Naeem Mohaiemen

Read the biography for the Turner Prize 2018 nominee Naeem Mohaiemen

Portrait of Naeem Mohaiemen

Portrait of Naeem Mohaiemen. Photo: Abeer Hoque

Naeem Mohaiemen was born in 1969 in London, UK, and grew up in Dhaka, Bangladesh. He is currently undertaking a Ph.D. in Anthropology at Columbia University, USA.

Solo exhibitions include: Solidarity Must be Defended, Mahmoud Darwish Museum, Ramallah (2017); There is no Last Man, MoMA PS1, New York (2017); Prisoners of Shothik Itihash, Kunsthalle Basel (2014); The Young Man Was, Experimenter, Kolkata (2011); Live True Life or Die Trying, Cue Art Foundation, New York (2009); and My Mobile Weighs a Ton, Gallery Chitrak, Dhaka (2008). Group shows include: Lahore Biennial (2018); Active Forms, Sharjah (2018); documenta 14 (2017); LUX/ICO Artists’ Cinema, UK (2016); 56th Venice Biennale (2015); Kochi-Muziris Biennale (2014); Dhaka Art Summit (2014); Kiran Nadar, Delhi (2013); British Museum (2013); Sharjah Biennial 10 (2011); Lines of Control, Karachi/ Dubai/ Bradford (2009); Chobi Mela V, Dhaka (2009); Home Works 3, Beirut (2005); and Queens Museum of Art, New York (2005).
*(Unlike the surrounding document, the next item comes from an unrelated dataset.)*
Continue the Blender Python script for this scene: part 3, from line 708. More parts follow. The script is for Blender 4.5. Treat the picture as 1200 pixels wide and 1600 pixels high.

The work is represented by LUX (UK) and Experimenter (India).

Naeem Mohaiemen’s research-led practice encompasses films, installations, and essays about transnational left politics in the period after the Second World War. He investigates the legacies of decolonisation and the erasing and rewriting of memories of political utopias. Mohaiemen combines autobiography and family history to explore how national borders and passports shape the lives of people in turbulent societies. His work focuses on film archives and the way their contents can be lost, fabricated and reanimated. The hope for an as-yet unborn international left, instead of alliances of race and religion, forms his work.
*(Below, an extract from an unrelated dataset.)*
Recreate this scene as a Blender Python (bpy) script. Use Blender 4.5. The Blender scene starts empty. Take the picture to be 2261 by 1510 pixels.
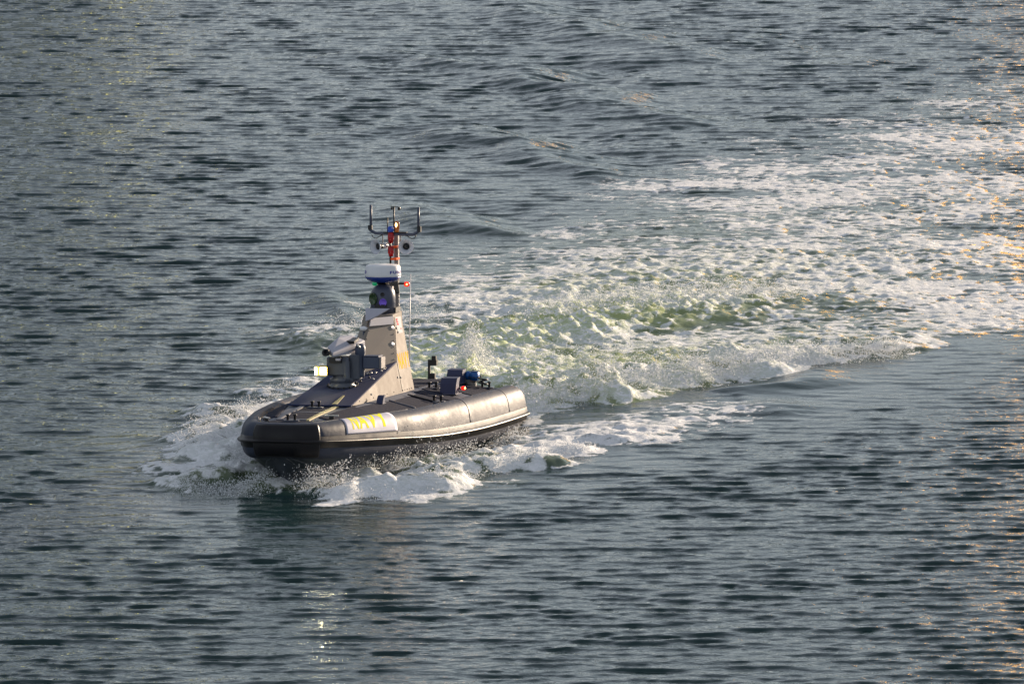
import bpy, bmesh, math, random
import numpy as np
from mathutils import Vector, Matrix, Euler
R = math.radians
sc = bpy.context.scene
C = sc.collection

# ------------------------------------------------------------------ camera, sky, sun, exposure
CAM_H = 23.4
cam_d = bpy.data.cameras.new("camera")
cam = bpy.data.objects.new("camera", cam_d); C.objects.link(cam); sc.camera = cam
cam_d.lens = 300; cam_d.sensor_width = 36; cam_d.clip_start = 1; cam_d.clip_end = 20000
cam.location = (0, 0, CAM_H)
cam.rotation_euler = (R(90 - 8.56), 0, 0)

SUN_AZ, SUN_EL = 41, 9           # degrees to the right of the view direction, and above the horizon
world = bpy.data.worlds.new("World"); sc.world = world; world.use_nodes = True
wn = world.node_tree
sky = wn.nodes.new('ShaderNodeTexSky'); sky.sky_type = 'NISHITA'; sky.sun_disc = False
sky.sun_elevation = R(SUN_EL); sky.sun_rotation = R(SUN_AZ)
sky.dust_density = 0.4; sky.air_density = 1.0; sky.ozone_density = 1.0
hs = wn.nodes.new('ShaderNodeHueSaturation'); hs.inputs['Saturation'].default_value = .38      # thin haze greys the sky
tint = wn.nodes.new('ShaderNodeVectorMath'); tint.operation = 'MULTIPLY'; tint.inputs[1].default_value = (.95, 1.0, 1.08)
wn.links.new(sky.outputs[0], hs.inputs['Color']); wn.links.new(hs.outputs[0], tint.inputs[0]); 
veil = wn.nodes.new('ShaderNodeMix'); veil.data_type = 'RGBA'; veil.inputs['Factor'].default_value = .55; veil.inputs['B'].default_value = (1.82, 1.93, 2.2, 1)   # even high haze
wn.links.new(tint.outputs[0], veil.inputs['A']); wn.links.new(veil.outputs['Result'], wn.nodes['Background'].inputs[0])
wn.nodes['Background'].inputs[1].default_value = 0.11
sd = bpy.data.lights.new("sun", 'SUN'); sun = bpy.data.objects.new("sun", sd); C.objects.link(sun)
sd.energy = 4.8; sd.angle = R(0.55); sd.color = (1.0, 0.79, 0.58)
sdir = Vector((math.sin(R(SUN_AZ)) * math.cos(R(SUN_EL)), math.cos(R(SUN_AZ)) * math.cos(R(SUN_EL)), math.sin(R(SUN_EL))))
sun.rotation_euler = sdir.to_track_quat('Z', 'Y').to_euler()
sun.location = (60, 160, 40)
sc.view_settings.view_transform = 'Standard'; sc.view_settings.look = 'None'
sc.view_settings.exposure = 0.95; sc.view_settings.gamma = 1
sc.render.engine = 'CYCLES'
sc.cycles.max_bounces = 6; sc.cycles.diffuse_bounces = 2; sc.cycles.glossy_bounces = 4
sc.cycles.transmission_bounces = 4; sc.cycles.caustics_reflective = False; sc.cycles.caustics_refractive = False
sc.cycles.use_denoising = True

# ------------------------------------------------------------------ materials
def nodes(m):
    return m.node_tree.nodes, m.node_tree.links
def mat(name, col, rough=.5, metal=0, var=.12, bump=0, bscale=40, spec=.5, emit=None, estr=0, vscale=3, coat=0, rvar=.1):
    m = bpy.data.materials.new(name); m.use_nodes = True
    N, L = nodes(m); b = N['Principled BSDF']
    b.inputs['Roughness'].default_value = rough; b.inputs['Metallic'].default_value = metal
    b.inputs['Specular IOR Level'].default_value = spec
    b.inputs['Coat Weight'].default_value = coat
    tc = N.new('ShaderNodeTexCoord')
    n = N.new('ShaderNodeTexNoise'); n.inputs['Scale'].default_value = vscale; n.inputs['Detail'].default_value = 8
    n.inputs['Roughness'].default_value = .65
    L.new(tc.outputs['Object'], n.inputs['Vector'])
    mr = N.new('ShaderNodeMapRange'); mr.inputs[1].default_value = .3; mr.inputs[2].default_value = .7
    mr.inputs[3].default_value = 1 - var; mr.inputs[4].default_value = 1 + var
    L.new(n.outputs['Fac'], mr.inputs[0])
    mx = N.new('ShaderNodeVectorMath'); mx.operation = 'SCALE'; mx.inputs[0].default_value = col
    L.new(mr.outputs[0], mx.inputs['Scale']); L.new(mx.outputs[0], b.inputs['Base Color'])
    r2 = N.new('ShaderNodeMapRange'); r2.inputs[1].default_value = .3; r2.inputs[2].default_value = .7
    r2.inputs[3].default_value = max(0.02, rough - rvar); r2.inputs[4].default_value = min(1, rough + rvar)
    L.new(n.outputs['Fac'], r2.inputs[0]); L.new(r2.outputs[0], b.inputs['Roughness'])
    if bump:
        n2 = N.new('ShaderNodeTexNoise'); n2.inputs['Scale'].default_value = bscale; n2.inputs['Detail'].default_value = 5
        L.new(tc.outputs['Object'], n2.inputs['Vector'])
        bp = N.new('ShaderNodeBump'); bp.inputs['Distance'].default_value = .01; bp.inputs['Strength'].default_value = bump
        L.new(n2.outputs['Fac'], bp.inputs['Height']); L.new(bp.outputs[0], b.inputs['Normal'])
    if emit:
        b.inputs['Emission Color'].default_value = (*emit, 1); b.inputs['Emission Strength'].default_value = estr
    return m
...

Naeem writes extensively, publishing essays as companions to his films, appearing in Protichinta (Prothom Alo), Sarai Reader (CSDS), Indian Highway (Serpentine), Assuming Boycott (OR), Occupy (B3 Verlag), Sun Never Sets (NYU), Supercommunity (Verso UK), Sound Unbound (MIT), etc. He co-edited Chittagong Hill Tracts in the Blind Spot of Bangladesh Nationalism (Drishtipat) and System Error: War is a Force That Gives Us Meaning (Papesse). He is a member of the ICA Independent Film Council (UK), as well as activist alliances, including South Asia Solidarity Initiative and Gulf Labor Coalition.

Presented in separate chapters at documenta 14 were four works that covered a range of histories and took a variety of forms. Volume Eleven (flaw in the algorithm of cosmopolitanism) (2017) is a series of diptychs that appeared in South as a State of Mind (documenta 14 journal) and MoMA PS1, looking at Mohaiemen’s great uncle’s misplaced hope that Germany would liberate British India. Presented at Parliament of Bodies (documenta 14 public programs) and Delfina was the live performance essay Muhammad Ali’s Bangladesh Passport.
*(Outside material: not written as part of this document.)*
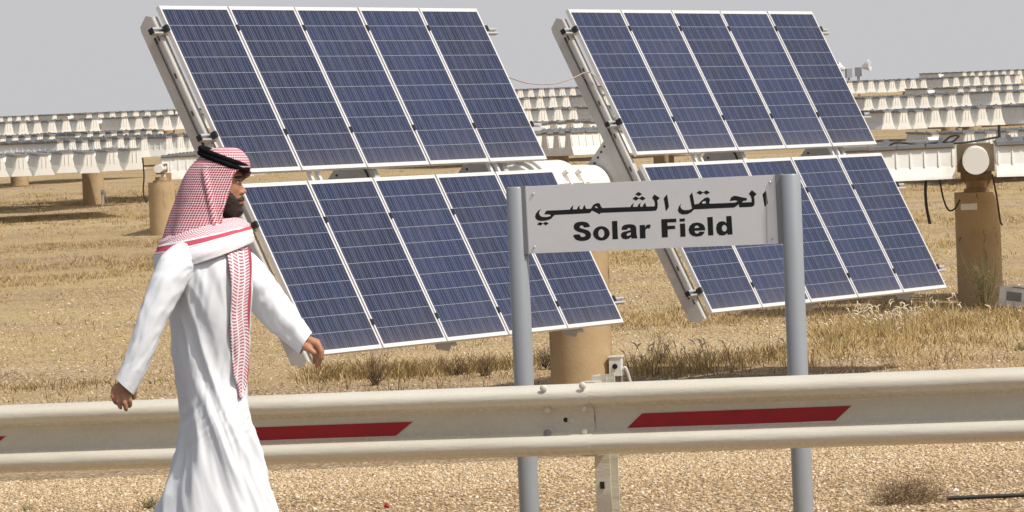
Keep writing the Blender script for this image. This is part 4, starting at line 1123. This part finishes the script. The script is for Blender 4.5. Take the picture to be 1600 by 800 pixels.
twig_bush('green_weed', 212, 21.6, 'small green weed on the gravel under the rail, left of the man', .095, 46, M_WEED, .10, 4, .0014)
twig_bush('green_weed', 745, 48.6, 'low grey weed above the rail, left of the sign post and big column', .30, 30, M_TWIG, .22, 3, .004)
twig_bush('green_weed', 20, 21.8, 'tiny sprig under the rail at the left photo edge', .07, 16, M_WEED, .05, 2, .0014)
twig_bush('dry_bush', 1022, 49.6, 'thin dry weed behind the rail, right of the white switch box', .38, 20, M_TWIG, .18, 1, .004)
twig_bush('dry_bush', 700, 49.0, 'low dark bush just above the rail, midway from the hand to the left sign post', .24, 44, M_TWIG, .30, 1, .004)
twig_bush('dry_bush', 846, 49.3, 'dark bush squeezed between the left sign post and the big column', .30, 50, M_TWIG, .22, 2, .004)
twig_bush('green_weed', 1296, 52.0, 'dark green tuft right of the right sign post, left of the pale plumes', .16, 40, M_WEED, .22, 4, .004)
twig_bush('green_weed', 1585, 49.0, 'small grey sprig on the gravel above the rail at the right photo edge', .12, 30, M_WEED, .12, 2, .003)
# round tumbleweed
def tumbleweed(px, Z, rad, label):
    x, y = world_xy(px, Z); z = terrain(x, y)
    o = empty('tumbleweed', (x, y, z)); tag(o, label, 'bush')
    b = MB()
    for _ in range(1500):
        d = RNG.normal(0, 1, 3); d /= np.linalg.norm(d); d[2] = abs(d[2]) * .8
        rr = rad * RNG.uniform(.35, 1.0) * (1 + .15 * noise.noise(Vector(d * 2)))
        p = np.array([d[0] * rr * 1.25, d[1] * rr, d[2] * rr * .95]); q = p + RNG.normal(0, 1, 3) * rad * .13 + d * rad * .08
        q[2] = max(q[2], .002); mid = (p + q) / 2 + RNG.normal(0, 1, 3) * rad * .03
        b.tube([p, mid, q], [.0012, .0010, .0007], 3, cap=False)
    b.build('tangled_stems', veg_mat('tumbleweed brown', [(.16, .10, .06), (.30, .21, .12), (.42, .32, .20)]), o)
tumbleweed(1402, 19.95, .155, 'round brown tumbleweed on the gravel under the right rail')
for px, Z, s_ in ((1500, 20.0, .02),):
    pass
# ------------------------------------------------------------------ gravel
def stones(name, x0, x1, y0, y1, n, s0, s1, label):
    V0 = np.array([(0, 0, 1), (.894, 0, .447), (.276, .851, .447), (-.724, .526, .447), (-.724, -.526, .447), (.276, -.851, .447), (.724, .526, -.447), (-.276, .851, -.447), (-.894, 0, -.447), (-.276, -.851, -.447), (.724, -.526, -.447), (0, 0, -1)])
    F0 = np.array([(0, 1, 2), (0, 2, 3), (0, 3, 4), (0, 4, 5), (0, 5, 1), (1, 6, 2), (2, 7, 3), (3, 8, 4), (4, 9, 5), (5, 10, 1), (6, 7, 2), (7, 8, 3), (8, 9, 4), (9, 10, 5), (10, 6, 1), (11, 7, 6), (11, 8, 7), (11, 9, 8), (11, 10, 9), (11, 6, 10)])
    X = RNG.uniform(x0, x1, n); Y = RNG.uniform(y0, y1, n); s = s0 + (s1 - s0) * RNG.uniform(size=n) ** 3
    Zg = np.array([terrain(a, b) for a, b in zip(X, Y)])
    V = V0[None] * (1 + RNG.normal(0, .22, (n, 12, 1))) * s[:, None, None] * RNG.uniform(.6, 1.3, (n, 1, 3)) * np.array([1, 1, .62])
    an = RNG.uniform(0, 2 * PI, n); ca, sa = np.cos(an)[:, None], np.sin(an)[:, None]
    V = np.stack([V[..., 0] * ca - V[..., 1] * sa, V[..., 0] * sa + V[..., 1] * ca, V[..., 2]], -1)
    V += np.stack([X, Y, Zg + s * .15], -1)[:, None, :]
    Fc = (F0[None] + 12 * np.arange(n)[:, None, None]).reshape(-1, 3)
    me = bpy.data.meshes.new(name); me.vertices.add(12 * n); me.vertices.foreach_set('co', V.reshape(-1))
    me.loops.add(len(Fc) * 3); me.loops.foreach_set('vertex_index', Fc.reshape(-1)); me.polygons.add(len(Fc))
    me.polygons.foreach_set('loop_start', np.arange(len(Fc)) * 3); me.update(calc_edges=True); me.validate()
    me.materials.append(M_STONE); o = bpy.data.objects.new(name, me); COL.objects.link(o)
    tag(o, label, 'gravel', kind='stuff'); return o
M_STONE = veg_mat('desert gravel', [(.26, .17, .09), (.48, .35, .20), (.60, .46, .28), (.55, .40, .235), (.78, .70, .56)])
bsdf(M_STONE).inputs['Roughness'].default_value = .9
stones('gravel', -3.7, 3.7, 19.5, 27, 95000, .0038, .0115, 'coarse pale gravel on the verge under the guard rail')
stones('field_stones', -7.5, 7.5, 44, 75, 45000, .006, .022, 'scattered small stones over the field behind the rail')

# ------------------------------------------------------------------ litter
def litter(px, py, Z, name, label, cat, f):
    x, y = world_xy(px, Z); z = terrain(x, y)
    b = MB(); f(b); o = b.build(name, f.m); o.location = (x, y, z); tag(o, label, cat)
def f1(b): b.tube([(-.012, 0, .012), (-.004, .004, .020), (.012, 0, .010)], [.006, .013, .006], 8)
f1.m = M_RED; litter(583, 760, 20.9, 'plastic_scrap', 'small crumpled red plastic scrap on the gravel below the rail', 'litter', f1)
def f2(b): b.tube([(-.03, 0, .012), (-.01, .01, .02), (.015, 0, .018), (.034, .004, .012)], [.008, .014, .015, .008], 8)
f2.m = M_BLACK; litter(622, 795, 20.05, 'dark_rag', 'small dark rag on the gravel near the bottom of the photo', 'litter', f2)
def f3(b):
    P = [at(1480, 799, 20.0), at(1530, 799, 20.0), at(1580, 800, 20.0), at(1650, 802, 20.0)]; o_ = np.array([*world_xy(1560, 20.0), 0]); P = [p - o_ for p in P]
    P = [np.array([p[0], p[1], .018]) for p in P]; b.tube(cable_pts(P, 6), .010, 10)
f3.m = M_BLACK; litter(1560, 800, 20.0, 'black_hose', 'black hose lying on the gravel at the bottom right corner', 'hose', f3)
def f4(b): b.tube([(-.014, 0, .01), (0, .004, .018), (.012, 0, .012)], [.005, .012, .006], 7)
f4.m = M_BOX; litter(1476, 780, 20.4, 'paper_scrap', 'small white paper scrap beside the tumbleweed', 'litter', f4)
Tripoli Cancelled (2017), premiering in documenta 14 / Athens and BFI London Film Festival, is Mohaiemen’s first fiction film, about a man who lived alone in an abandoned airport for a decade, with Watership Down and Boney M songs as his companions. The film reflects on the isolation of modernity and the indefinite wait for stability. Two Meetings and a Funeral (2017), presented at documenta 14 / Kassel and forthcoming at Liverpool Biennial, is a three-channel documentary examining Cold War-era power struggles between the Non-Aligned Movement (NAM) and the Organization of Islamic Cooperation (OIC). A journey through transnational architecture in New York, Algiers and Dhaka, it chronicles the pivot of the Third World project from Socialism to its ideological counterpoint Islamism.

Naeem Mohaiemen is 49 and works in New York and Dhaka.